Kenneth Rumph, 12, and his sister Tamare Hover-Rumph, 10, sat down at dinner Friday night, poking each other in the side and throwing hands in front of the other’s face. If Tamare wants to get Kenneth’s attention, that’s all it takes.
“Sometimes we fight. Usually it’s just so much back and forth joking with each other. I usually can’t help but smile when we do that,” Kenneth said. “I don’t like it when she slaps me in the face. So I’ll usually be with my friends and she’ll be with hers. But it’s good to see her around.”
Kenneth and Tamare could not afford to attend camp without Cradle Beach’s low-income student donation program. This allows low-income families to send their children to the camp for an average of $100 for a 10-day session. The donations are collected annually.
Bonnie A. Brusk, director of youth services, said providing opportunities to families in economic hardships has always been a part of the camp’s mission. The Rumphs are in their fourth summer at Cradle Beach, and it’s because of these donations.
“We have parents who say their kids are packed for weeks ahead of time. They are excited to get here,” Brusk said. “We have first-timers that cry when they get here because they are homesick. Then those same kids cry when they leave because they don’t want to — they like it too much.”
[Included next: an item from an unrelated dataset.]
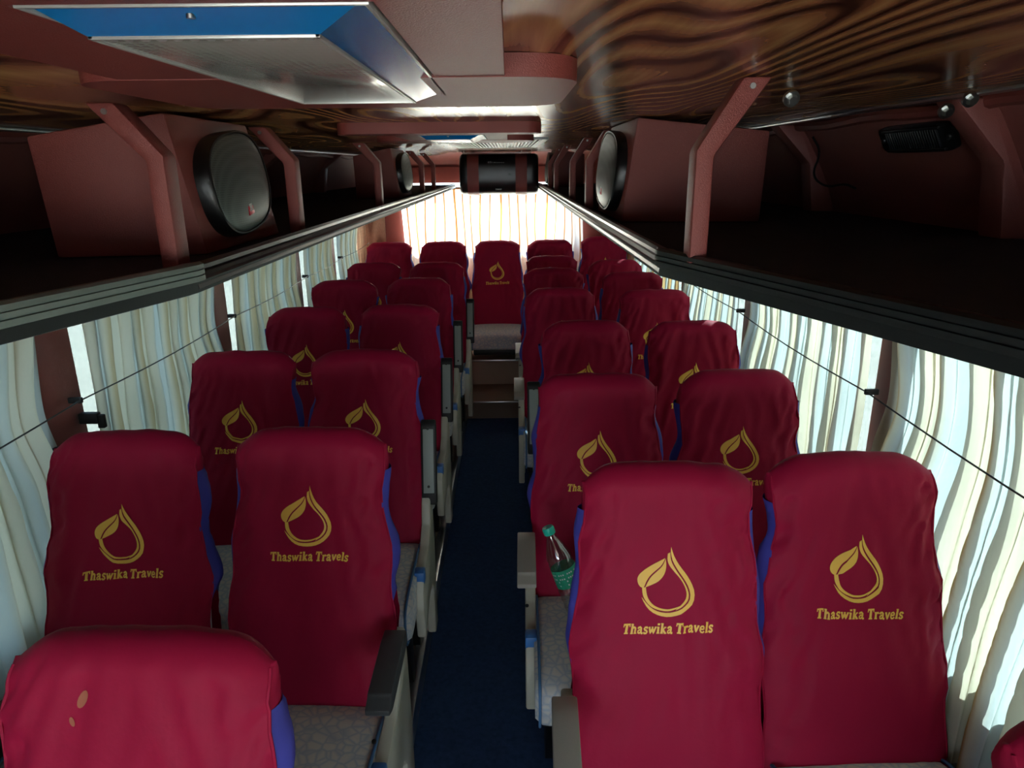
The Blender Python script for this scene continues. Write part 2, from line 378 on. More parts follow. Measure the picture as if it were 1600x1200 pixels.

Each child is assigned to a cabin, and every day campers rotate through different play stations where they can do anything from playing tennis to riding horses to computer lessons. But word around camp is, the best place to be at camp is the pool.
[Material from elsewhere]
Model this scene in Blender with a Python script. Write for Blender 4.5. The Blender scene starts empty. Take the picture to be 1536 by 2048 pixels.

That’s what the Rumph children look forward to daily. Kenneth likes the pool because he can dive into the deep end, where he does handstands and bursts out of the water, splashing everyone around him.
Tamare stays in the shallow end, but she doesn’t mind. She plays with a “cute boy.”
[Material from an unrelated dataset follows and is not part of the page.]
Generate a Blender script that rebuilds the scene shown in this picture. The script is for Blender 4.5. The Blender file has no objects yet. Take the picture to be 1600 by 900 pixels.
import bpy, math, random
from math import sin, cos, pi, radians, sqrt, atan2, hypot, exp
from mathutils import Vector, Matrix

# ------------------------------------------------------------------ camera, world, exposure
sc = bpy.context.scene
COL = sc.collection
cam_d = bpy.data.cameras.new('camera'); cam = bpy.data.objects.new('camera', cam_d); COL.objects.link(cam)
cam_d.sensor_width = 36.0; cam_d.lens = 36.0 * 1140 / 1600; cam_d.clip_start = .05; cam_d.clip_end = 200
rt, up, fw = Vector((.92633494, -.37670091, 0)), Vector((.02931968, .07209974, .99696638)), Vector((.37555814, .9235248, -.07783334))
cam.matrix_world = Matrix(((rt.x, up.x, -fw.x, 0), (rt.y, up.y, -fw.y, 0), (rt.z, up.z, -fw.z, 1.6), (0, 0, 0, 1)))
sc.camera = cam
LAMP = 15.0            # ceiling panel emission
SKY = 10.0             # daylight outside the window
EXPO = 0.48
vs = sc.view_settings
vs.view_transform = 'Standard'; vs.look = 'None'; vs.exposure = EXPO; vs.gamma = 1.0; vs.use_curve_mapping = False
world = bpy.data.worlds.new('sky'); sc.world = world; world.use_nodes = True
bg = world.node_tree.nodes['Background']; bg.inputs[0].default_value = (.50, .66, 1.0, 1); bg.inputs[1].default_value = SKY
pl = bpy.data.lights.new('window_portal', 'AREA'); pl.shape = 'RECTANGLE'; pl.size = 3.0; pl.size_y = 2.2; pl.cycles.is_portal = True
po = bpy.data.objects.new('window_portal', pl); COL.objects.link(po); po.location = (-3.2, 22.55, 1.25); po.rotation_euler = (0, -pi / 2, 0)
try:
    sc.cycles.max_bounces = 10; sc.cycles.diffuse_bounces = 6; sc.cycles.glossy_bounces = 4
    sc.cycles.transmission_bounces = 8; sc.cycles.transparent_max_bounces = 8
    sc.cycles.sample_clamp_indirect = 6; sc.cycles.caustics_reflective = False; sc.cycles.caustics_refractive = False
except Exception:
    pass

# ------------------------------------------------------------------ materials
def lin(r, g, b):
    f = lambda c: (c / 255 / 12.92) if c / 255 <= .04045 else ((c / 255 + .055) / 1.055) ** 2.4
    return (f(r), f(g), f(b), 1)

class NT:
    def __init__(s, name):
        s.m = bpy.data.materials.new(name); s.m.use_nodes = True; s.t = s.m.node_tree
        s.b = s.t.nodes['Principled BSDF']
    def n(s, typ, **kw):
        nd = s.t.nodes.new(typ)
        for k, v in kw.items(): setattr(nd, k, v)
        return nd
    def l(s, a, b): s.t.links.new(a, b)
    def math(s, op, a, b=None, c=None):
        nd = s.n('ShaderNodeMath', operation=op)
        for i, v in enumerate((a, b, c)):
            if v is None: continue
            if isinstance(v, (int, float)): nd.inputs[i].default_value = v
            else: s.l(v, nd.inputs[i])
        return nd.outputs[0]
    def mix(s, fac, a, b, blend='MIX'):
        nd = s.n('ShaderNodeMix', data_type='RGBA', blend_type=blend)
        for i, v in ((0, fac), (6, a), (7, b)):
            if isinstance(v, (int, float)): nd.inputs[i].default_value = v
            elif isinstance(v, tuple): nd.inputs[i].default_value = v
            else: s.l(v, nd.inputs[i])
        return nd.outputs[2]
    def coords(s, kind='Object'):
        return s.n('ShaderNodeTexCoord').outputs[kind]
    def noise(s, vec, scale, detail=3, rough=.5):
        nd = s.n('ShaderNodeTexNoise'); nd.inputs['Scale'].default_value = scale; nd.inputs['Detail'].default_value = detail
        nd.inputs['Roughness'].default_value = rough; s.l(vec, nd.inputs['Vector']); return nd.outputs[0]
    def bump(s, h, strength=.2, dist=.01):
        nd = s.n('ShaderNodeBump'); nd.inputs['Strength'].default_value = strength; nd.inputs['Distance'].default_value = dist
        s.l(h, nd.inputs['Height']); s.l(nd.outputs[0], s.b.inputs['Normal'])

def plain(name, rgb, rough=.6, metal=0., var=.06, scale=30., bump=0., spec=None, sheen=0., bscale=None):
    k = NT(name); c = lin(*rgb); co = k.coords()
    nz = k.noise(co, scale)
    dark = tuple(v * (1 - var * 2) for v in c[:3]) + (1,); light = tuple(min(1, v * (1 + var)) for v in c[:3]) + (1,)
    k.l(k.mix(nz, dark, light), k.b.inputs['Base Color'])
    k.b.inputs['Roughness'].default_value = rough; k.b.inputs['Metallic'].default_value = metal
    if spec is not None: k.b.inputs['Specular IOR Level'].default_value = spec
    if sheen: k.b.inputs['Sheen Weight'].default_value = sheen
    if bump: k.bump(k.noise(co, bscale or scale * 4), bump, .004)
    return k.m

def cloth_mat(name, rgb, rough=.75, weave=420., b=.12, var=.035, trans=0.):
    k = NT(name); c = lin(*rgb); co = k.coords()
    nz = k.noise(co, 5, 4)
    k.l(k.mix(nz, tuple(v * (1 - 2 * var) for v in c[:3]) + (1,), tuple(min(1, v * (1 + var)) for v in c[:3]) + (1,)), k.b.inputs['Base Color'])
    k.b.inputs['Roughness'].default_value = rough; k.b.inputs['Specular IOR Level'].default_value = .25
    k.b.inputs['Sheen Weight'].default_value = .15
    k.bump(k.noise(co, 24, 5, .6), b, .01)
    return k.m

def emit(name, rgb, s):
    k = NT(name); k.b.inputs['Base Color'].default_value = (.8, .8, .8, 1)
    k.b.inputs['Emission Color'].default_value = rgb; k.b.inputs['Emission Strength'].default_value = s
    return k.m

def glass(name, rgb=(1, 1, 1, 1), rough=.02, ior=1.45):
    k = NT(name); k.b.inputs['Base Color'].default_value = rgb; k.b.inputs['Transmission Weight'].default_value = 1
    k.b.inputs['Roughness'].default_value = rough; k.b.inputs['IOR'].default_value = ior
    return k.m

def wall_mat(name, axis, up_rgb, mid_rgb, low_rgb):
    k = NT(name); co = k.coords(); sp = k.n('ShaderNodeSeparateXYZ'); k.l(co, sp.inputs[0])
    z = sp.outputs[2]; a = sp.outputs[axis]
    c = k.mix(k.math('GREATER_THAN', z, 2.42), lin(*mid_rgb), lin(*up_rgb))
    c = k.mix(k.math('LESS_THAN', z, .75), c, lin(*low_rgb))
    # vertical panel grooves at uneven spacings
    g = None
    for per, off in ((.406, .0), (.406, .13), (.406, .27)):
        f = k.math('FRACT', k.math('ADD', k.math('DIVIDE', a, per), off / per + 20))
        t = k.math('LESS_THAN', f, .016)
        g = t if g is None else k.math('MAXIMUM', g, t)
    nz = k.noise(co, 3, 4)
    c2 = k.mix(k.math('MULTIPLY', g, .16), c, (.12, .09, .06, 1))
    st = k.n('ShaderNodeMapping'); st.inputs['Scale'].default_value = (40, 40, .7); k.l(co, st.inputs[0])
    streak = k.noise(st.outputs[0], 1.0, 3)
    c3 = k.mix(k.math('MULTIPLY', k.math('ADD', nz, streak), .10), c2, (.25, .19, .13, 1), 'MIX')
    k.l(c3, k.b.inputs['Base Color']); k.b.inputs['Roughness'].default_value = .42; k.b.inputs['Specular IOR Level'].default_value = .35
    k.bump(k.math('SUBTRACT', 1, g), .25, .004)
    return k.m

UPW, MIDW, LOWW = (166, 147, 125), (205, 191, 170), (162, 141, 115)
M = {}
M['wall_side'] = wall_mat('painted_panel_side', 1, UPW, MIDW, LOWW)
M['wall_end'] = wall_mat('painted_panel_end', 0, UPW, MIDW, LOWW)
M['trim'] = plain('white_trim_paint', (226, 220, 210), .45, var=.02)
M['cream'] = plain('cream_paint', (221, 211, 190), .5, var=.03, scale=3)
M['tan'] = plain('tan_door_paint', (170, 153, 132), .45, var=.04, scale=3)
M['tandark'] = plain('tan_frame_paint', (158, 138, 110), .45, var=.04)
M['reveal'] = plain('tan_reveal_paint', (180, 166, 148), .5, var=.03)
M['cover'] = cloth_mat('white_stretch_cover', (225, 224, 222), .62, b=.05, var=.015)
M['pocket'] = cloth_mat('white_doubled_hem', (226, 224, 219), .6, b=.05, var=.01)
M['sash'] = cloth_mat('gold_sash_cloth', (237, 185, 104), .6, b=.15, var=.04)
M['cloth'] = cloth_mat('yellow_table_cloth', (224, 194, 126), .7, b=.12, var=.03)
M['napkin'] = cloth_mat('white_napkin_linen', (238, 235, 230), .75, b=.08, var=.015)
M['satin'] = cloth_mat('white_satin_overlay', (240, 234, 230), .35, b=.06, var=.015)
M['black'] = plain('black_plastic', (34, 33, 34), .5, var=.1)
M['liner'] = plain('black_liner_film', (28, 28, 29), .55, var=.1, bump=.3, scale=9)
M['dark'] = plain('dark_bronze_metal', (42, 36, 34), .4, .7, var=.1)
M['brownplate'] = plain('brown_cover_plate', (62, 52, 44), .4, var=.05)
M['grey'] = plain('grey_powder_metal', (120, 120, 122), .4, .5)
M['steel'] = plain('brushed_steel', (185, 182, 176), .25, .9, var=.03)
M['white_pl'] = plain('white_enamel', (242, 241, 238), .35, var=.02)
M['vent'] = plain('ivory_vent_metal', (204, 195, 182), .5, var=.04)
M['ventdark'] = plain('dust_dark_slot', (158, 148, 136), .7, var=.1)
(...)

“His name is Daybrien, but everyone just calls him Day-Day,” Tamare said coyly with an unbreakable smile. “We were swimming to each other. And almost nobody can make him laugh, he’s so serious, but I did it. I made him laugh. We splashed each other and I let him win. I screamed, ‘I quit. I quit’ all loud and squeaky. I like him a lot.”
When she tried to measure how much she liked him, she first held up her hand and spread her pointer finger and thumb, saying just a little, but when asked again, she threw her arms as wide as she could.
Kenneth said she doesn’t just like him — she loves him.
“Love, love,” he said of his sister’s summer romance. “I see them in the pool together. It’s love.”
Tamare shoved Kenneth’s arm, upset he would tell anyone that.
“You would say that, wouldn’t you?” she said. “I can’t believe you right now.”
Kenneth said he sees his sister throughout the day, across the camp at different play stations and at meal time. For these two, love isn’t only left in waves at the pool.
“I keep an eye out for her,” he said. “When it comes down to it, she is my sister, and I love her.”